My heart rejoices every time a woman emerges from the shadows. I know that the field of our gains is unstable, the retention of conquests difficult: social constraints are ever-present, and male egoism resists.
Instruments for some, baits for others, respected or despised, often muzzled, all women have almost the same fate, which religions or unjust legislation have sealed.

Ultimately, she posits, it is only love that can heal, that can engender peace and harmony and the success of family is born of the couple’s harmony, as the nation depends inevitably on the family.

I remain persuaded of the inevitable and necessary complementarity of man and woman.
Love, imperfect as it may be in its content and expression, remains the natural link between these two beings.

Mariama Bâ (April 17, 1929 – August 17, 1981) was a Senegalese author and feminist, who wrote in French. Born in Dakar to an educated and well-off family, her father was Minister of Health, her grandfather a translator in the occupying French regime. After the premature death of her mother, she was largely raised in the traditional manner by her maternal grandparents.

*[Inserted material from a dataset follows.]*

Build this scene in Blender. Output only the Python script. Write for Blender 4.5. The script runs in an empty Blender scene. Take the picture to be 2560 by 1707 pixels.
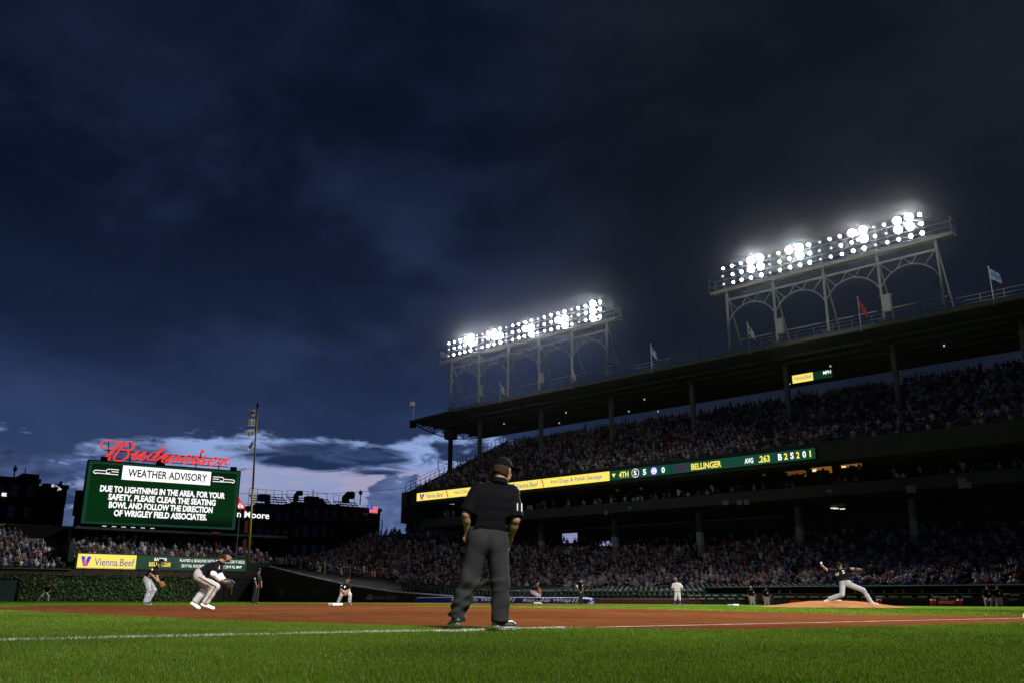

She was a novelist, teacher and feminist, active from 1979 to 1981 in Senegal, West Africa. Bâ’s source of determination and commitment to the feminist cause stemmed from her background, her parents’ life, her schooling and subsequent experiences as a wife, mother and friend.

Her contribution is considered important in modern African studies as she was among the first to illustrate the disadvantaged position of women in African society. She believed in her mission to expose and critique the rationalisations employed to justify established power structures. Bâ’s work focused on the grandmother, the mother, the sister, the daughter, the cousin and the friend, how they deserve the title “mother of Africa”, and how important they are for  society.

It’s an excellent short read and an excellent account from the inside of a polygamous society, highlighting the important role women already have and the greater one they could embrace if men and women were to give greater respect to the couple, the family, or at least to exit it with greater respect than this model implies.